Direct greenhouse gas emissions from company operations (e.g., vehicles, boilers).
What are Scope 2 emissions?
Indirect emissions from purchased electricity, heating, and cooling.
What are Scope 3 emissions?
Indirect emissions from the full value chain (suppliers and product use), often 85–95% of total emissions.
What is lifecycle analysis in sustainability?
Examining all stages of a product’s life to identify key environmental impacts.
What are examples of emissions by product lifecycle?
Orange juice (47% transport), Light bulbs (95% during use), Milk (76% on farms).
What are key steps to transform into a sustainable business model?
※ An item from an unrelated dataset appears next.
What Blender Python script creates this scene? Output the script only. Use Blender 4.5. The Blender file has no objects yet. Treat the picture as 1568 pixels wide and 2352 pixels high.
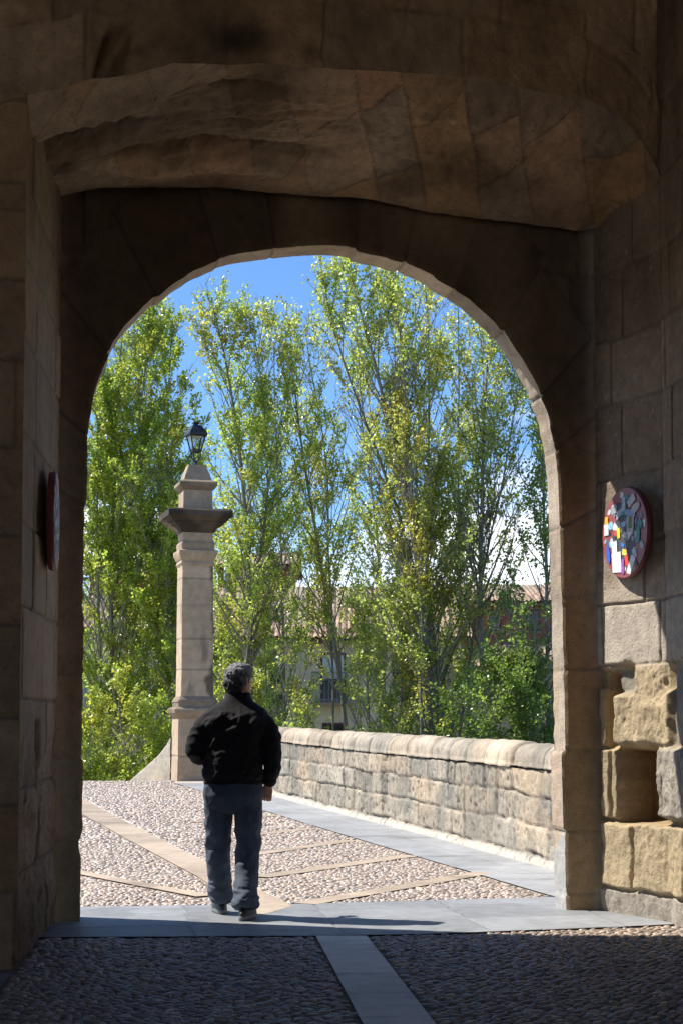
import bpy, bmesh, math, random
import numpy as np
from mathutils import Vector, Matrix

C = bpy.context.scene.collection
R = math.radians
# ------------------------------------------------------------------ camera, sky, sun, exposure
CAM_H = 1.38
cam_d = bpy.data.cameras.new('camera'); cam = bpy.data.objects.new('camera', cam_d); C.objects.link(cam)
cam_d.sensor_fit = 'AUTO'; cam_d.sensor_width = 36; cam_d.lens = 3600/2352*36
cam_d.shift_y = 256/2352; cam_d.clip_end = 2000; cam_d.clip_start = 0.05
YAW = R(5.3); PITCH = math.atan(218/3600)
cam.location = (0, 0, CAM_H); cam.rotation_euler = (math.pi/2+PITCH, 0, -YAW)
bpy.context.scene.camera = cam
SUN = Vector((-0.74, 0.30, 1.0)).normalized()
sun_el = math.asin(SUN.z); sun_az = math.atan2(SUN.x, SUN.y)      # azimuth from +Y towards +X
sd = bpy.data.lights.new('sun', 'SUN'); sd.energy = 3.8; sd.angle = R(0.5); sd.color = (1.0, 0.95, 0.87)
so = bpy.data.objects.new('sun', sd); C.objects.link(so)
so.rotation_euler = SUN.to_track_quat('Z', 'Y').to_euler()
vs = bpy.context.scene.view_settings
vs.view_transform = 'Standard'; vs.look = 'None'; vs.gamma = 1; vs.use_curve_mapping = False; vs.exposure = 1.1
w = bpy.data.worlds.new('World'); bpy.context.scene.world = w; w.use_nodes = True
nt = w.node_tree; nt.nodes.clear()
def N(nt, typ, **kw):
    n = nt.nodes.new(typ)
    for k, v in kw.items():
        if k.startswith('i_'): n.inputs[int(k[2:])].default_value = v
        else: setattr(n, k, v)
    return n
sky = N(nt, 'ShaderNodeTexSky', sky_type='NISHITA', sun_disc=False, sun_elevation=sun_el, sun_rotation=sun_az,
        air_density=1.0, dust_density=0.15, ozone_density=4.0, altitude=1000)
tc = N(nt, 'ShaderNodeTexCoord'); sep = N(nt, 'ShaderNodeSeparateXYZ')
nt.links.new(tc.outputs['Generated'], sep.inputs[0])
mp = N(nt, 'ShaderNodeMapping'); mp.inputs['Scale'].default_value = (1, 1, 2.2)
nt.links.new(tc.outputs['Generated'], mp.inputs[0])
cn = N(nt, 'ShaderNodeTexNoise'); cn.inputs['Scale'].default_value = 7; cn.inputs['Detail'].default_value = 8; cn.inputs['Roughness'].default_value = .58
nt.links.new(mp.outputs[0], cn.inputs['Vector'])
band = N(nt, 'ShaderNodeMapRange'); band.inputs[1].default_value = .25; band.inputs[2].default_value = .11; band.inputs[3].default_value = -.30; band.inputs[4].default_value = .10
nt.links.new(sep.outputs['Z'], band.inputs[0])
addn = N(nt, 'ShaderNodeMath', operation='ADD'); nt.links.new(cn.outputs[0], addn.inputs[0]); nt.links.new(band.outputs[0], addn.inputs[1])
cr = N(nt, 'ShaderNodeMapRange', interpolation_type='SMOOTHSTEP'); cr.inputs[1].default_value = .47; cr.inputs[2].default_value = .74
nt.links.new(addn.outputs[0], cr.inputs[0])
mixc = N(nt, 'ShaderNodeMix', data_type='RGBA'); mixc.inputs['B'].default_value = (10.0, 10.2, 10.6, 1)
tint = N(nt, 'ShaderNodeMix', data_type='RGBA', blend_type='MULTIPLY'); tint.inputs['Factor'].default_value = 1; tint.inputs['B'].default_value = (.70, .89, 1.08, 1)
nt.links.new(sky.outputs[0], tint.inputs['A'])
nt.links.new(cr.outputs[0], mixc.inputs['Factor']); nt.links.new(tint.outputs['Result'], mixc.inputs['A'])
bg = N(nt, 'ShaderNodeBackground'); bg.inputs[1].default_value = 0.085
nt.links.new(mixc.outputs['Result'], bg.inputs[0])
wo = N(nt, 'ShaderNodeOutputWorld'); nt.links.new(bg.outputs[0], wo.inputs[0])

# ------------------------------------------------------------------ helpers
F = 3600.0
_cf = np.array([math.sin(YAW)*math.cos(PITCH), math.cos(YAW)*math.cos(PITCH), math.sin(PITCH)])
_cr = np.array([math.cos(YAW), -math.sin(YAW), 0.]); _cu = np.cross(_cr, _cf)
def at(px, py, dep):      # a point of the photo (1568 x 2352) at a given distance along the view axis
    return np.array([0, 0, CAM_H]) + dep*(_cf + _cr*(px-784)/F + _cu*(1432-py)/F)
def s2l(r, g, b):
    return tuple(((c/255)/12.92 if c <= 10 else ((c/255+.055)/1.055)**2.4) for c in (r, g, b))
def hsh(a, b, c, seed):
    with np.errstate(over='ignore'):
        h = a.astype(np.int64).astype(np.uint32)*np.uint32(374761393) + b.astype(np.int64).astype(np.uint32)*np.uint32(668265263) + c.astype(np.int64).astype(np.uint32)*np.uint32(2147483647) + np.uint32(seed*1274126177 & 0xffffffff)
        h = (h ^ (h >> np.uint32(13)))*np.uint32(1274126177); h = (h ^ (h >> np.uint32(16)))*np.uint32(2246822519)
        h = h ^ (h >> np.uint32(15))
    return h.astype(np.float64)/4294967295.0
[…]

Conduct lifecycle analysis, map financial flows, hold brainstorming workshops, focus on customer outcomes, consider resource hierarchies, assess financial models, and create a sustainability flowchart.
What is a sustainable business model?
A model that focuses on long-term environmental efficiency and resource use.
What is the “access-based model”?
A system where customers lease or borrow products rather than owning them, encouraging durability and reuse.
What are examples of companies using access-based models?
Interface, Michelin, B&Q, and fashion rental platforms.
What are benefits of leasing-based models?
Companies profit from reliable, recyclable designs, and customers save on operating costs.
What is the sharing economy?
A system based on borrowing or renting assets instead of owning them.
What is the projected value of the online clothing rental market by 2023?
$2.5 billion.
What are examples of fashion-sharing platforms?
HireStreet, My Wardrobe HQ, and Mud Jeans.
What are examples of car-sharing platforms?
Drivy and Hiyacar.
How has the focus of CSR changed over time?
It used to focus on how CSR benefitted businesses financially
What is greenwash?
When companies falsely market products as environmentally friendly to exploit consumer goodwill.
What was the Colgate greenwash example?
Colgate Smile toothpaste was marketed as eco-friendly but had minimal ingredient differences and was overpriced, exploiting consumers’ green conscience.
How can consumers respond to greenwashing?
By writing to companies, demanding transparency, and avoiding deceptive “eco” products.
What is the key message of this lecture?
Businesses should aim to be part of the solution, not the problem, by embedding sustainability, ethics, and accountability in all operations.